NY Times Questions How Elon Musk Was Shaped By Childhood In Apartheid South Africa: What You Need To Know

Zinger Key Points
  • Musk declined to be interviewed for the article.
  • Musk's father was a politician with an anti-apartheid party.

The New York Times NYT took aim at Elon Musk Thursday morning with an article speculating on how his formative years in apartheid-era South Africa might frame his ability to run Twitter TWTR.

What Happened: The article, titled “Elon Musk Left a South Africa That Was Rife With Misinformation and White Privilege,” was authored by John Eligon, the Times’ Johannesburg bureau chief, with input from Times researcher Kitty Bennett. The authors said Musk did not respond to requests for input.

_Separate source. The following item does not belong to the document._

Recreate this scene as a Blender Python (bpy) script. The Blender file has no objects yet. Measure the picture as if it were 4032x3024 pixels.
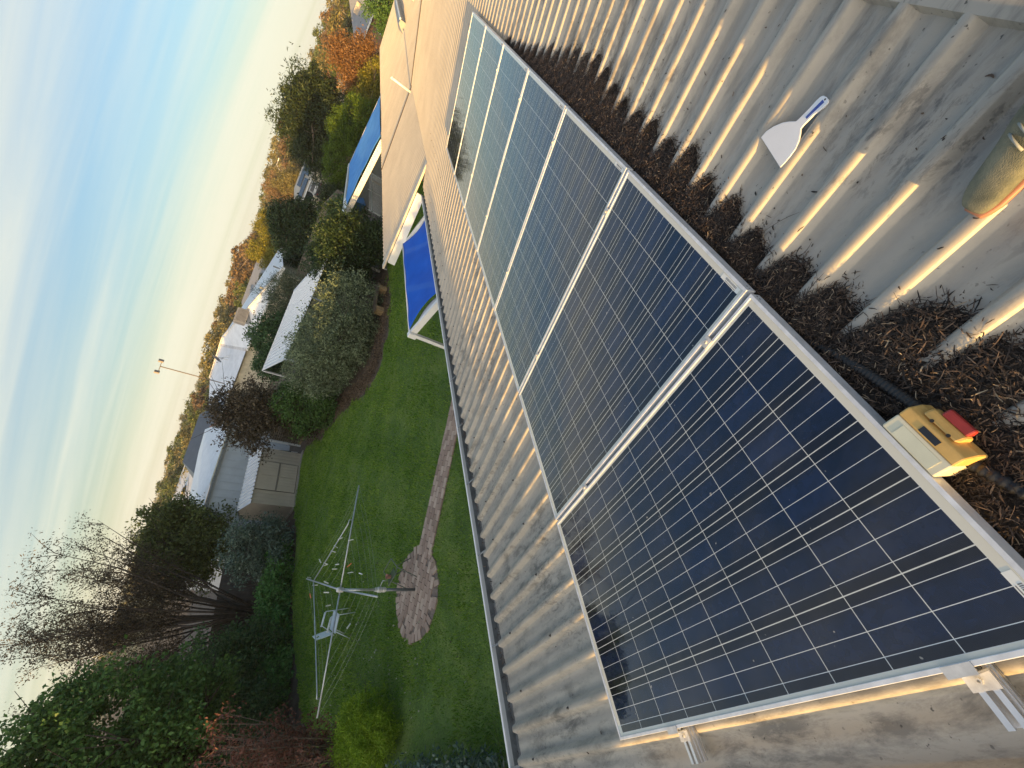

In the article, the Times speculated on how Musk’s “growing up as a white person under the racist apartheid system in South Africa may have shaped him.” The article detailed the oppressively racist nature of the apartheid policies in South Africa, which brutally disenfranchised and impoverished the Black majority.

“Mr. Musk, 50, grew up in the economic hub of Johannesburg, the executive capital of Pretoria and the coastal city of Durban,” the article states. “His suburban communities were largely shrouded in misinformation. Newspapers sometimes arrived on doorsteps with whole sections blacked out, and nightly news bulletins ended with the national anthem and an image of the national flag flapping as the names of white young men who were killed fighting for the government scrolled on the screen.”

Musk left South Africa when he was 17 to avoid compulsory service in the nation’s military. He immigrated to Canada and later moved to the U.S., taking out citizenship in both countries. Nonetheless, the Times’ thesis questioned if the apartheid experience left any residue on Musk’s sociopolitical spectrum.

“Mr. Musk has heralded his purchase of Twitter as a victory for free speech, having criticized the platform for removing posts and banning users,” the article continues. “It is unclear what role his childhood — coming up in a time and place in which there was hardly a free exchange of ideas and where government misinformation was used to demonize Black South Africans — may have played in that decision.”

See Also: Elon Musk Invited Before UK Parliament To Discuss Twitter Takeover

What Didn’t Happen: But despite the salacious race-baiting framing of the article, the Times wound up admitting that Musk was never influenced by the emotionally disfiguring aspects of apartheid.

His father Errol Musk, who served on the Pretoria City Council as a member of the anti-apartheid Progressive Party, told the Times his son questioned the legality and morality of apartheid from a young age, while former classmates of Musk’s recalled his defending a Black student from a slur in his multicultural school and later being among the few white attendees at the funeral for that Black student after his death in a car accident.

If anything, the Times conceded, Musk’s formative years were shaped by personal rather than political crises — the bitter divorce of his parents before he was 10, his tumultuous relationship with his father and the incessant bullying he received during high school.

The article cited a current investigation by the California state government into accusations of racial discrimination at the Tesla TSLA facility in Fremont and the $15 million awards given by a jury last year to a Black employee who accused the company of not addressing racist activities at the facility.

However, the Times failed to cite a widely-seen TikTok video with Musk stating he would not serve in South Africa’s army because “spending two years suppressing black people didn’t seem to be a great use of time.”